• _Stated problem_
Copy every line that holds "scene".

• _Material provided_
%%

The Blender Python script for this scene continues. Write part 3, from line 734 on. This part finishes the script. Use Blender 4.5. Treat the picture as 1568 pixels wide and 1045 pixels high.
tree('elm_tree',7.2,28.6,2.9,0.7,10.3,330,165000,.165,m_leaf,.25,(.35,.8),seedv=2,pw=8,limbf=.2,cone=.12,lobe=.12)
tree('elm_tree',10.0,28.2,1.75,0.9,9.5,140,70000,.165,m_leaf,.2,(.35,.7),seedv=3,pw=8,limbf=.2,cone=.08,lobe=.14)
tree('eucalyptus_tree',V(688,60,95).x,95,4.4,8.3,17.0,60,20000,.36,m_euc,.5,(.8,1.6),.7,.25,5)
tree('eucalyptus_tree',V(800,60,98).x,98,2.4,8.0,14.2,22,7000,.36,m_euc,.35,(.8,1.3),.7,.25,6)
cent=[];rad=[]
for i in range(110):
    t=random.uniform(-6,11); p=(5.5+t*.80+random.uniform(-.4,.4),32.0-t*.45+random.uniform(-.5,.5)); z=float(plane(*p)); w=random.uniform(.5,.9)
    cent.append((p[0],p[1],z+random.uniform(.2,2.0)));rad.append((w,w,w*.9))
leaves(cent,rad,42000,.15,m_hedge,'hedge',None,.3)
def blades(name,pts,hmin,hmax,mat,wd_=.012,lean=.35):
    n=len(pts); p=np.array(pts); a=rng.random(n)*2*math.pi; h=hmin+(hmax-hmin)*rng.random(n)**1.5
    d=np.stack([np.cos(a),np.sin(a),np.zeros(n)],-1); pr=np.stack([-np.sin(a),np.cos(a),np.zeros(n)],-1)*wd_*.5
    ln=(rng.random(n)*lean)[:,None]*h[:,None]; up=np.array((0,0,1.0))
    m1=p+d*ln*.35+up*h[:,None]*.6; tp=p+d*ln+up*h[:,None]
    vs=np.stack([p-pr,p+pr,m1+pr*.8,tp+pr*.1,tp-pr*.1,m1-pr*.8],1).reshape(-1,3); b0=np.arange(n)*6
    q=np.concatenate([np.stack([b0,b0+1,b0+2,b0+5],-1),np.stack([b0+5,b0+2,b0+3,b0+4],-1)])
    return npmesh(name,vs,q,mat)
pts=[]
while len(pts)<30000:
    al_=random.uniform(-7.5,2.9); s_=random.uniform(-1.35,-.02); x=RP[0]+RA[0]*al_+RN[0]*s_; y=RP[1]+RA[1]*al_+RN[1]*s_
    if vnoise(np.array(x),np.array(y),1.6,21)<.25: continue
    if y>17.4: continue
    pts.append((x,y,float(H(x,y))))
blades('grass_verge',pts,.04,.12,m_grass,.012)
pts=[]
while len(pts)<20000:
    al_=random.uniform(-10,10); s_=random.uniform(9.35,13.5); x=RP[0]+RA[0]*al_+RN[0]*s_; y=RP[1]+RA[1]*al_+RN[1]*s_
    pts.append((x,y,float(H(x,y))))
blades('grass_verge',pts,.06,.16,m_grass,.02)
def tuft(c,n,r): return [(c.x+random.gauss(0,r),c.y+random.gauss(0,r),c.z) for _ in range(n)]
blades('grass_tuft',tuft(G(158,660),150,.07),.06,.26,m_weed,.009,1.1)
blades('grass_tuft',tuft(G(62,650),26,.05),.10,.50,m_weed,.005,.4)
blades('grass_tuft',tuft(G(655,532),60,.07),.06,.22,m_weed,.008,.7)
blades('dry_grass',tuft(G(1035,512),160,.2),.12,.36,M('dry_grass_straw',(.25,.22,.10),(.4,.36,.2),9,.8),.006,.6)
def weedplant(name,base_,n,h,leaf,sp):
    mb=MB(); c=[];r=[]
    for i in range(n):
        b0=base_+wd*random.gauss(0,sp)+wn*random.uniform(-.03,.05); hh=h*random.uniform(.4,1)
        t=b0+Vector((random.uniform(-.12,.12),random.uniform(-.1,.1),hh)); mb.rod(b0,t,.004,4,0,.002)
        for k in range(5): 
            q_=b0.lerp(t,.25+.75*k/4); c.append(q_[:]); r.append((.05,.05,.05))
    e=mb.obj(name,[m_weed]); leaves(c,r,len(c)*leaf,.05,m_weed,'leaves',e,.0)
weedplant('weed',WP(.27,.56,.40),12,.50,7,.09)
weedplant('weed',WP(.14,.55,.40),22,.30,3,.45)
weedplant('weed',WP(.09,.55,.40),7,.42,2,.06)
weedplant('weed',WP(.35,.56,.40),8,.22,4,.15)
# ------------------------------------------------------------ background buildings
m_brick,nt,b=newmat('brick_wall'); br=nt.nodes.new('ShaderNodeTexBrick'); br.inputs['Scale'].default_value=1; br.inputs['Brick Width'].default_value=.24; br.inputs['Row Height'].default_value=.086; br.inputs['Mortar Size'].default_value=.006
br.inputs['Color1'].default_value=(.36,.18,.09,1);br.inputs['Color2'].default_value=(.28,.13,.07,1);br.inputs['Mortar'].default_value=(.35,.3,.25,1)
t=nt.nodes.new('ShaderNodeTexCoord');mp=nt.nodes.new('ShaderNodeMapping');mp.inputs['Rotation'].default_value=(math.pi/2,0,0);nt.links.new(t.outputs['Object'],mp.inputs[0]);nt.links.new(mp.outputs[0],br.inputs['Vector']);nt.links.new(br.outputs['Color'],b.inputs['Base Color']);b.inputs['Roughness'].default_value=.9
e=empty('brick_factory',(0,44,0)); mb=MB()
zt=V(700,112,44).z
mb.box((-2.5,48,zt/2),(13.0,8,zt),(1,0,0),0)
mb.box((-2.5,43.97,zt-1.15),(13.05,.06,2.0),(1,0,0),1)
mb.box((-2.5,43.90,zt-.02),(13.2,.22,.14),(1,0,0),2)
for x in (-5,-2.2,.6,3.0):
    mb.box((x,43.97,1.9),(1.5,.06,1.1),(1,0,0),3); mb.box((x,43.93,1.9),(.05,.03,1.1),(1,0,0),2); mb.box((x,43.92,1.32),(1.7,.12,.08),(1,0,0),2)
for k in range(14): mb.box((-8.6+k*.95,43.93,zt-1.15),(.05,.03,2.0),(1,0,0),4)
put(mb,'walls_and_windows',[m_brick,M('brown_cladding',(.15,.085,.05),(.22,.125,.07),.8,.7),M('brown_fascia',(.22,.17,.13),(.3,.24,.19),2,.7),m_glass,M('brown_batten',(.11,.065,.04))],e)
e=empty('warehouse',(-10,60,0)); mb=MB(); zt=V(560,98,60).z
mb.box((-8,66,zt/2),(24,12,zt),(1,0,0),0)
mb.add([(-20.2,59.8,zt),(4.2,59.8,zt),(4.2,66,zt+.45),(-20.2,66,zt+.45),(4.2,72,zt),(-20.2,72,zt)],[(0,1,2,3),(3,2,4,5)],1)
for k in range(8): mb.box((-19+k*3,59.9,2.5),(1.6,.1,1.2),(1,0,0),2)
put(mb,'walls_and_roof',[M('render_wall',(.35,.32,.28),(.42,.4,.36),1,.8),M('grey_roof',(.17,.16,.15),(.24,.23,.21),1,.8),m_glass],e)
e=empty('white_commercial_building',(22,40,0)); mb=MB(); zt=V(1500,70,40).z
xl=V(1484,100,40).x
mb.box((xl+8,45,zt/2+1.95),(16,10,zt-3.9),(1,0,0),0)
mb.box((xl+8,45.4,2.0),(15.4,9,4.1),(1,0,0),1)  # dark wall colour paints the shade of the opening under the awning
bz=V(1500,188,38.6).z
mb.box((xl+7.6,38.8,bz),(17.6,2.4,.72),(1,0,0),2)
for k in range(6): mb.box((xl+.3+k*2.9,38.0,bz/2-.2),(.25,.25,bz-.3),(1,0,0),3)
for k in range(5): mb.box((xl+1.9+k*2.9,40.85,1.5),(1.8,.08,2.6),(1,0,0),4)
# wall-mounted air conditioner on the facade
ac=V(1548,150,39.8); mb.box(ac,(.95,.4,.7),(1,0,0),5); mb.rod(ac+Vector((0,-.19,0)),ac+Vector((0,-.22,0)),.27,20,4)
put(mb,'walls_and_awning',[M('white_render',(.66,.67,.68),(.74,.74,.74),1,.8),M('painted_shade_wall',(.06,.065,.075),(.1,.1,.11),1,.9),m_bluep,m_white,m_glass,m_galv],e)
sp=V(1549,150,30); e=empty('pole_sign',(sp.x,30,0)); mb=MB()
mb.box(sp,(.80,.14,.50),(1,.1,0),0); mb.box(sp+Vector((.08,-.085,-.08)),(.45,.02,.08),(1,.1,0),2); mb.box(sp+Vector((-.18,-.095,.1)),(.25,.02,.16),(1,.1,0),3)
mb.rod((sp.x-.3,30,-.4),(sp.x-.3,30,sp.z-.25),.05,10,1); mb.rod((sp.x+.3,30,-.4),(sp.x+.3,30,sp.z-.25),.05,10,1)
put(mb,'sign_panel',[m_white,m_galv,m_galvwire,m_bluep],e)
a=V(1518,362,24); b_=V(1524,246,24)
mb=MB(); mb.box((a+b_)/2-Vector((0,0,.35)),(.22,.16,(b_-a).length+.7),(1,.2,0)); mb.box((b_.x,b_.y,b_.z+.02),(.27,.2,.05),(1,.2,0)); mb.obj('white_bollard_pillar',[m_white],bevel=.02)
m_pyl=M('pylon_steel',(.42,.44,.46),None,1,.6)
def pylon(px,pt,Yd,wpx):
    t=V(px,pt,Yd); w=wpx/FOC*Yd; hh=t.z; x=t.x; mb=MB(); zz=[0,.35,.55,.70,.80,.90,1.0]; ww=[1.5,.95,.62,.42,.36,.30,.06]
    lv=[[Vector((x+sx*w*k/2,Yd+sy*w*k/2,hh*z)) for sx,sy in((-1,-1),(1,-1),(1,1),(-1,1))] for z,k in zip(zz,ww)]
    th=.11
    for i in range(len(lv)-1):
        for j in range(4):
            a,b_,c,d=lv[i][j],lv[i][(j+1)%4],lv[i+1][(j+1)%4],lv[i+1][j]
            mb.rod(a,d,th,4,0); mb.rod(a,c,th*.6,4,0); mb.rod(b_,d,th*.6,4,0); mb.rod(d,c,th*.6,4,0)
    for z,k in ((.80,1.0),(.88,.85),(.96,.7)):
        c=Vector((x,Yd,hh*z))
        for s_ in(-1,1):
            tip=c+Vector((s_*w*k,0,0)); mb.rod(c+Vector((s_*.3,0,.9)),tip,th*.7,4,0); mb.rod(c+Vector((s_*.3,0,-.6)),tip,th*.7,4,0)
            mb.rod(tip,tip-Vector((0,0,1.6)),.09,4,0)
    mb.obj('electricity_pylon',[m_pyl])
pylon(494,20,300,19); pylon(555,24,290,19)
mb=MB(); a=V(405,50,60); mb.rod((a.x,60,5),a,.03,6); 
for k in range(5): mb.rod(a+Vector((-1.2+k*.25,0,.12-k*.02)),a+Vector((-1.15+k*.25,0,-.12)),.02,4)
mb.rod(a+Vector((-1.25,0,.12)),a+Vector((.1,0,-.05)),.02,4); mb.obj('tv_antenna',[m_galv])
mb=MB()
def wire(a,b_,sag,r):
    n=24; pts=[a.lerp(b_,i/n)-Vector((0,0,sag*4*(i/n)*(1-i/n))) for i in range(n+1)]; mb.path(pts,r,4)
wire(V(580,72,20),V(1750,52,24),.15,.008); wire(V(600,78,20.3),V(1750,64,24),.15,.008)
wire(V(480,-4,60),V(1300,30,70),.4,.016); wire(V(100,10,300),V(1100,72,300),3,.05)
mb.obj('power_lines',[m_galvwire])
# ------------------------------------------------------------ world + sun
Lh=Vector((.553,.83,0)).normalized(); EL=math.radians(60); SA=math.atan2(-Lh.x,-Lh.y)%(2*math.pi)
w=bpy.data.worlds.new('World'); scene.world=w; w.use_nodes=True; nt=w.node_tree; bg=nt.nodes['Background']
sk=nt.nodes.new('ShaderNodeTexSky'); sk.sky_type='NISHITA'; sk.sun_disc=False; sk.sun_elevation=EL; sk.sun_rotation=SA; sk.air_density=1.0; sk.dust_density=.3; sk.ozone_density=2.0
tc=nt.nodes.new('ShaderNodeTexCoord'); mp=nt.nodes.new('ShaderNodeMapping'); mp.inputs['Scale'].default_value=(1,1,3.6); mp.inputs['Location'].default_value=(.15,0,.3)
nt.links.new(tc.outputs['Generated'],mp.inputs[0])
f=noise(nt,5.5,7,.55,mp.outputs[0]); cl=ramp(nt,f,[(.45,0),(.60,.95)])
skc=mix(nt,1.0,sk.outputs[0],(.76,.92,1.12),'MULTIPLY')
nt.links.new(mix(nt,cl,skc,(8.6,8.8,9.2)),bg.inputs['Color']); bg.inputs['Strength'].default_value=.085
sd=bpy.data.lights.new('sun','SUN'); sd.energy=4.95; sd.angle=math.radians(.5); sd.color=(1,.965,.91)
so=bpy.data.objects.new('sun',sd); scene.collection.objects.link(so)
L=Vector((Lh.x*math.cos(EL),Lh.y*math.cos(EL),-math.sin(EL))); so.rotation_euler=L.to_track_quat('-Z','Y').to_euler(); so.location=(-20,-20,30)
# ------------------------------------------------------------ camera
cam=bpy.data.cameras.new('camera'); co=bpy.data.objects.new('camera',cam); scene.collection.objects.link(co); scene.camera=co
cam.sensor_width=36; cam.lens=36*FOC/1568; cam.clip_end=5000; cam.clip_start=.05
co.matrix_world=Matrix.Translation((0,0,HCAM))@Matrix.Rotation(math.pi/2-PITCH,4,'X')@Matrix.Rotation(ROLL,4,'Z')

%%

• _Response to this task_
The Blender Python script for this scene continues. Write part 3, from line 734 on. This part finishes the script. Use Blender 4.5. Treat the picture as 1568 pixels wide and 1045 pixels high.
w=bpy.data.worlds.new('World'); scene.world=w; w.use_nodes=True; nt=w.node_tree; bg=nt.nodes['Background']
so=bpy.data.objects.new('sun',sd); scene.collection.objects.link(so)
cam=bpy.data.cameras.new('camera'); co=bpy.data.objects.new('camera',cam); scene.collection.objects.link(co); scene.camera=co